Let me start by telling you a story. It’s one of a tall, scrawny boy of extreme awkwardness who, despite his theories of being switched at birth, found himself in a small southern town and a heavily sports-centered high school where physical fitness was almost coveted.
Athleticism and coordination were about as foreign to this boy as fat-free butter is to Paula Dean. World of Warcraft, band drum line and anticipating the next installment of the Harry Potter movies (along with crafting his own fan theories) took up most of his spare time.
So you can imagine the scene of terror when he was required to work out with the football players as part of his PE credit. Pure outrage. He marched all the way (down the two hallways that made up his school) to the office and demanded that his constitutionally protected rights as a citizen had been somehow grossly infringed upon.
After laying out his well-structured case filled with sound reasoning and alternative activity options, the school administrator chuckled (adding fuel to the fire) and said, “You’re at a private school, son. Go to football workout.” So the boy went, and for a semester he gave a feeble attempt to lift even the smallest of weights.

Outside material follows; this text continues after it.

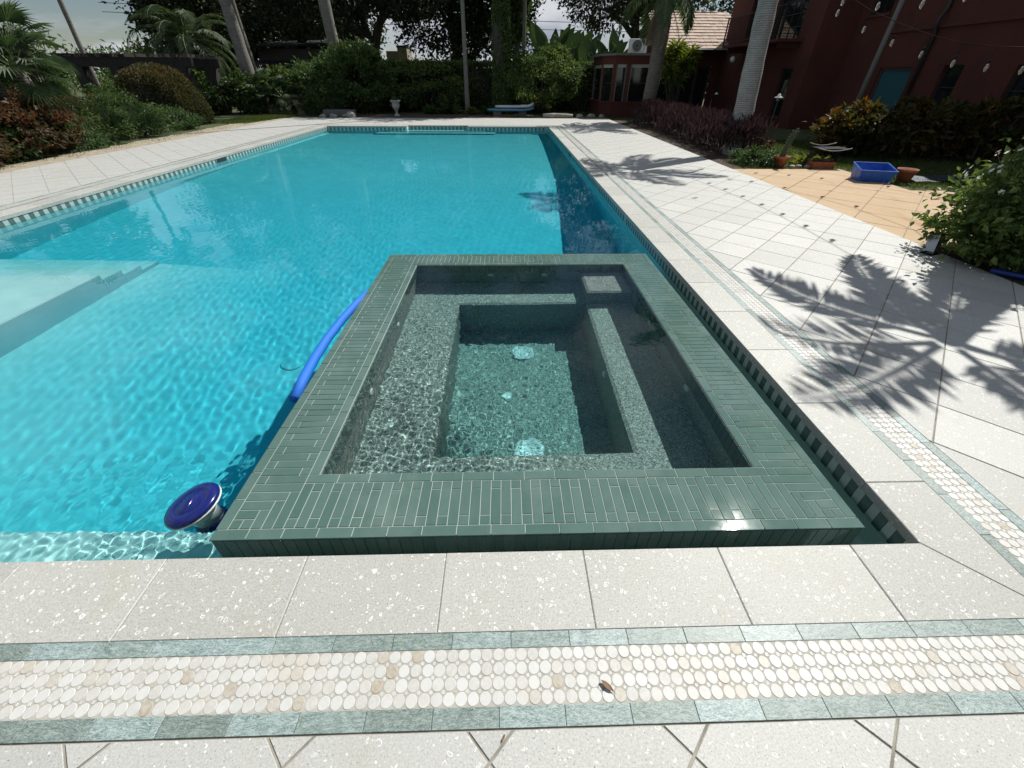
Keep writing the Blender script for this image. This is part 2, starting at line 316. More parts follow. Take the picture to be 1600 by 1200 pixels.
# water: a refracting surface, and a body that absorbs red light along the path
M['water'] = bpy.data.materials.new('water_surface'); M['water'].use_nodes = True; _t = M['water'].node_tree; _t.nodes.clear()
_g = _t.nodes.new('ShaderNodeBsdfGlass'); _g.inputs['IOR'].default_value = 1.33; _g.inputs['Roughness'].default_value = 0; _o = _t.nodes.new('ShaderNodeOutputMaterial'); _t.links.new(_g.outputs[0], _o.inputs[0])
def absorb(name, col, den):
    m = bpy.data.materials.new(name); m.use_nodes = True; q = m.node_tree; q.nodes.clear()
    a = q.nodes.new('ShaderNodeVolumeAbsorption'); a.inputs['Color'].default_value = (*col, 1); a.inputs['Density'].default_value = den
    o = q.nodes.new('ShaderNodeOutputMaterial'); q.links.new(a.outputs[0], o.inputs['Volume']); return m
M['body'] = absorb('pool_water_body', (0,.878,.967), 1.2); M['sbody'] = absorb('spa_water_body', (.2,.86,.88), .95)

# ================================================================== THE SETTING
PX0, PX1, PY0, PY1 = -7.05, 1.77, .93, 18.5          # pool edge (coping inner edge)
DX0, DX1, DY0, DY1 = -10.1, 5.0, -1.6, 22.4          # outer edge of the white deck
CW, G1, MW, G2 = .295, .05, .158, .052               # coping, marble line, mosaic, marble line
FW = CW+G1+MW+G2
WZ = -.13                                            # pool water level
SX0, SX1, SY0, SY1 = -1.285, 1.59, 1.005, 4.37       # spa outer
IX0, IX1, IY0, IY1 = -.94, 1.262, 1.348, 4.07        # spa inner
SZ = -.012                                           # spa water level
def ring_mesh(mb, o, h, z):
    a = [(o[0],o[2]),(o[1],o[2]),(o[1],o[3]),(o[0],o[3])]; b = [(h[0],h[2]),(h[1],h[2]),(h[1],h[3]),(h[0],h[3])]
    v = [(p[0],p[1],z) for p in a+b]
    return mb.add(v, [(i,(i+1)%4,4+(i+1)%4,4+i) for i in range(4)])
ground = ring_mesh(MB(), (-900,900,-300,1500), (DX0+.3,DX1-.3,DY0-3,DY1-.3), -.035).build('ground', M['lawn']); tag(ground, kind='structure')

# --- deck with all its pieces
deck = MB()
ring_mesh(deck, (DX0,DX1,DY0-4,DY1), (PX0-.03,PX1+.03,PY0-.03,PY1+.45), -.0045)
deck.add([(PX0-.03,PY1+.45,-.0045),(-3.9,PY1+.45,-.0045),(-3.9,PY1+.03,-.0045),(PX0-.03,PY1+.03,-.0045)], [(0,1,2,3)])
deck.add([(-1.46,PY1+.45,-.0045),(PX1+.03,PY1+.45,-.0045),(PX1+.03,PY1+.03,-.0045),(-1.46,PY1+.03,-.0045)], [(0,1,2,3)])
for a, b in (((DX0,DY0-4),(DX1,DY0-4)),((DX1,DY0-4),(DX1,DY1)),((DX1,DY1),(DX0,DY1)),((DX0,DY1),(DX0,DY0-4))):
    deck.add([(a[0],a[1],-.0045),(b[0],b[1],-.0045),(b[0],b[1],-.2),(a[0],a[1],-.2)], [(0,3,2,1)])
deck_o = deck.build('pool_deck', M['grout']); tag(deck_o, kind='structure')

def clip(poly, x0, x1, y0, y1):
    for ax, lim, sg in ((0,x0,1),(0,x1,-1),(1,y0,1),(1,y1,-1)):
        out = []
        for i in range(len(poly)):
            p, q = poly[i-1], poly[i]; dp, dq = sg*(p[ax]-lim), sg*(q[ax]-lim)
            if dp*dq < 0:
                u = dp/(dp-dq); out.append((p[0]+u*(q[0]-p[0]), p[1]+u*(q[1]-p[1])))
            if dq >= 0: out.append(q)
        poly = out
        if len(poly) < 3: return []
    return poly
def area(p): return abs(sum(p[i-1][0]*p[i][1]-p[i][0]*p[i-1][1] for i in range(len(p))))/2
def field(parent, name, stuffname, polys, mtl, mtls, z0, z1, c, cap=300, jit=.0008):
    """the pieces that show largest become objects, the rest one joined mesh"""
    polys = sorted(polys, key=lambda p: (sum(q[0] for q in p)/len(p))**2*.7+(sum(q[1] for q in p)/len(p)-.2)**2)
    cache = {}
    for p in polys[:cap]:
        cx, cy_ = sum(q[0] for q in p)/len(p), sum(q[1] for q in p)/len(p)
        loc = [(round(q[0]-cx,4), round(q[1]-cy_,4)) for q in p]; k = min(range(len(loc)), key=lambda i: loc[i]); loc = tuple(loc[k:]+loc[:k])
        if loc not in cache: cache[loc] = MB().prism(loc, z0, z1, c).mesh(name, mtl)
        o = link(name, cache[loc], parent, (cx, cy_, random.uniform(-jit, jit)))
        o.rotation_euler = (random.gauss(0, jit*.8), random.gauss(0, jit*.8), 0)
    if len(polys) > cap:
        mb = MB()
        for p in polys[cap:]:
            d = random.uniform(-jit, jit)*.5; mb.prism(p, z0+d, z1+d, 0)
        tag(mb.build(stuffname, mtls, parent), kind='stuff')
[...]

If you haven’t figured it out yet (or didn’t know that I have a level 80 Dwarf shadow priest that used to pwn noobs on the weekends), the boy in this little tale was me in 2007.

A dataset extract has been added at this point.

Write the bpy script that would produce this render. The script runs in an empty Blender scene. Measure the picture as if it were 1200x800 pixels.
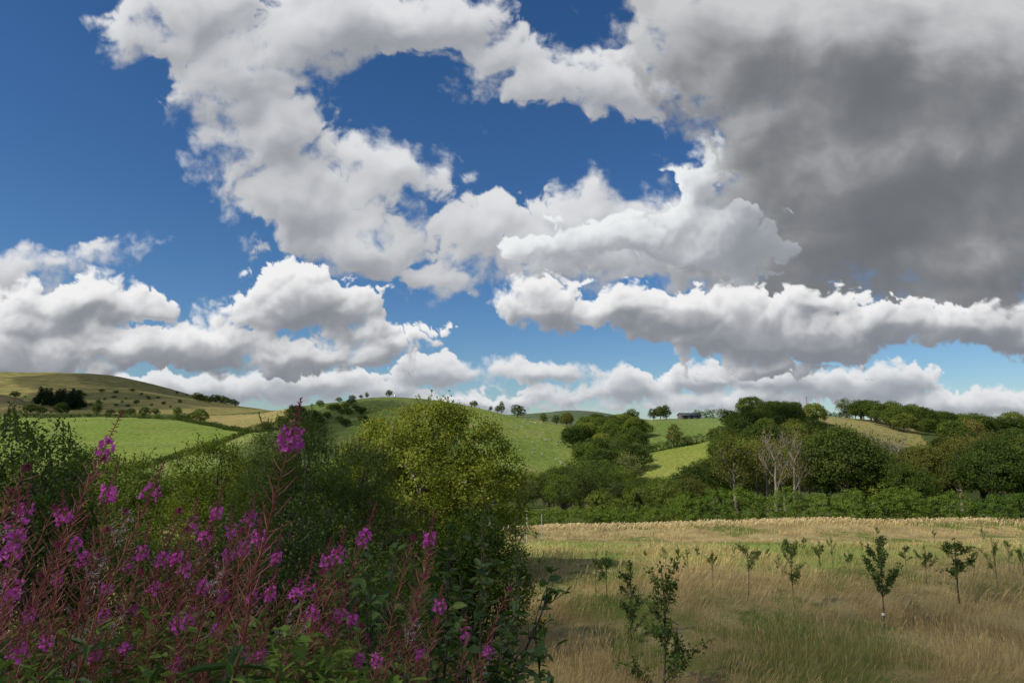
import bpy, math, random
import numpy as np
from mathutils import Vector, Matrix
random.seed(7)
RNG = np.random.default_rng(7)
S = bpy.context.scene
COL = S.collection
F_PX = 800.0
PITCH = math.radians(7.5)
CP, SP = math.cos(PITCH), math.sin(PITCH)

def ray(px, py):
    u = (px - 600.0) / F_PX; v = (400.0 - py) / F_PX
    dy = CP - v * SP
    return u / dy, (SP + v * CP) / dy          # slopes x/y and z/y of the sight line

def at(px, py, Y):
    a, b = ray(px, py)
    return Vector((a * Y, Y, b * Y))
# ------------------------------------------------------------------ mesh helpers
def mk(name, V, F, mat=None, parent=None, tint=None, smooth=False):
    """V (n,3); F (m,k) array or list of such arrays"""
    V = np.asarray(V, np.float32); Fs = [np.asarray(f, np.int32) for f in (F if isinstance(F, list) else [F]) if len(f)]
    me = bpy.data.meshes.new(name)
    me.vertices.add(len(V)); me.vertices.foreach_set('co', V.ravel())
    tot = np.concatenate([np.full(len(f), f.shape[1], np.int32) for f in Fs])
    me.loops.add(int(tot.sum())); me.loops.foreach_set('vertex_index', np.concatenate([f.ravel() for f in Fs]))
    me.polygons.add(len(tot))
    me.polygons.foreach_set('loop_start', np.concatenate([[0], np.cumsum(tot)[:-1]]).astype(np.int32))
    me.polygons.foreach_set('loop_total', tot)
    if smooth: me.polygons.foreach_set('use_smooth', np.ones(len(tot), bool))
    if tint is not None:
        a = me.attributes.new('tint', 'FLOAT', 'POINT'); a.data.foreach_set('value', np.asarray(tint, np.float32))
    me.update(calc_edges=True)
    if mat: me.materials.append(mat)
    o = bpy.data.objects.new(name, me); COL.objects.link(o)
    if parent: o.parent = parent
    return o

def tag(o, label=None, cat=None, group=None, kind=None):
    if label: o['label'] = label
    if cat: o['category'] = cat
    if group: o['group'] = group
    if kind: o['kind'] = kind
    return o

def empty(name, loc=(0, 0, 0), label=None, cat=None, group=None, rz=0, sc=1):
    o = bpy.data.objects.new(name, None); COL.objects.link(o); o.location = loc; o.rotation_euler = (0, 0, rz)
    o.scale = (sc, sc, sc) if not hasattr(sc, '__len__') else sc
    o.empty_display_size = .2
    return tag(o, label, cat, group)

class MB:
    """collects geometry for one mesh"""
    def __init__(s): s.V = []; s.F = {}; s.T = []; s.n = 0
    def add(s, V, F, tint=.5):
        V = np.asarray(V, np.float32).reshape(-1, 3); F = np.asarray(F, np.int64)
        s.V.append(V); s.F.setdefault(F.shape[1], []).append(F + s.n)
        s.T.append(np.full(len(V), tint, np.float32) if np.isscalar(tint) else np.asarray(tint, np.float32)); s.n += len(V)
    def tube(s, pts, rad, k=5, tint=.5):
        P = np.asarray(pts, np.float64); R = np.asarray(rad, np.float64) * np.ones(len(P))
        T = np.gradient(P, axis=0); T /= np.linalg.norm(T, axis=1, keepdims=True) + 1e-9
        ref = np.array([0, 0, 1.]) if abs(T[:, 2]).mean() < .8 else np.array([1., 0, 0])
        A = np.cross(T, ref); A /= np.linalg.norm(A, axis=1, keepdims=True) + 1e-9; B = np.cross(T, A)
        th = np.arange(k) * 2 * np.pi / k
        V = P[:, None] + R[:, None, None] * (A[:, None] * np.cos(th)[None, :, None] + B[:, None] * np.sin(th)[None, :, None])
        n = len(P); i = np.arange(n - 1)[:, None] * k; j = np.arange(k)[None]
        F = np.stack([i + j, i + (j + 1) % k, i + k + (j + 1) % k, i + k + j], -1).reshape(-1, 4)
        s.add(V, F, tint)
        if k >= 4: s.add(V[-1], [list(range(k))] if k > 4 else [[0, 1, 2, 3]], tint)
    def box(s, c, d, tint=.5):
        c = np.asarray(c, float); d = np.asarray(d, float) / 2
        v = np.array([[x, y, z] for x in (-1, 1) for y in (-1, 1) for z in (-1, 1)]) * d + c
        s.add(v, [[0, 1, 3, 2], [4, 6, 7, 5], [0, 4, 5, 1], [2, 3, 7, 6], [0, 2, 6, 4], [1, 5, 7, 3]], tint)
    def leaves(s, P, A, N, L, W, tint, shape=6, fold=.12, droop=.12):
        n = len(P)
        if n == 0: return
        L = (np.ones(n) * L)[:, None]; W = (np.ones(n) * W)[:, None]
        A = A / (np.linalg.norm(A, axis=1, keepdims=True) + 1e-9)
        N = N - A * (N * A).sum(1, keepdims=True); N /= np.linalg.norm(N, axis=1, keepdims=True) + 1e-9
        B = np.cross(N, A)
        if shape == 4:
            V = np.stack([P, P + A * L * .5 + B * W * .5 + N * W * fold, P + A * L - N * L * droop, P + A * L * .5 - B * W * .5 + N * W * fold], 1)
            F = np.arange(n * 4).reshape(n, 4)
        else:
            V = np.stack([P, P + A * L - N * L * droop,
                          P + A * L * .28 + B * W * .47 + N * W * fold, P + A * L * .68 + B * W * .38 + N * (W * fold - L * droop * .4),
                          P + A * L * .68 - B * W * .38 + N * (W * fold - L * droop * .4), P + A * L * .28 - B * W * .47 + N * W * fold], 1)
            b = np.arange(n)[:, None] * 6
            F = np.concatenate([b + np.array([[0, 2, 3, 1]]), b + np.array([[0, 1, 4, 5]])])
        s.add(V, F, np.repeat(np.ones(n) * tint, V.shape[1]))
    def build(s, name, mat=None, parent=None, smooth=False):
        return mk(name, np.concatenate(s.V), [np.concatenate(f) for f in s.F.values()], mat, parent, np.concatenate(s.T), smooth)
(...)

In 2015 I’m just as scrawny, tall and miserably uncoordinated, (along with a little bitter about being forced to workout with football players) but I have since grown up a little bit. I have begun to workout again and this time it is my own choosing.
I guess I just have a new outlook on it now. No, I didn’t have some divine calling or an epiphany.
Personal wellness is something I have always taken for granted and for so long I despised the idea of “being in shape” because to me it meant being like everyone else. But now I see it as an outlet to become more me than ever before.
Training your body allows you to discover abilities you never knew you had. For instance, since starting this workout experience I have discovered muscles I never knew existed (or even the slightest clue how to move them).
There are some days I am so sore that I can barely roll out of bed and I look up the stairs to my apartment and weep. And there are days that I seriously question why I decided to do this to myself.
Through the soreness and self-doubt I learned that it’s not about proving to other people how strong you are or how many abdominal workouts you can do a week.
Personal wellness is, quite literally, about feeling good in your own skin.
And when I start to get down on myself about the very minimal amount of weight I can lift I always tell myself: everyone has to start somewhere.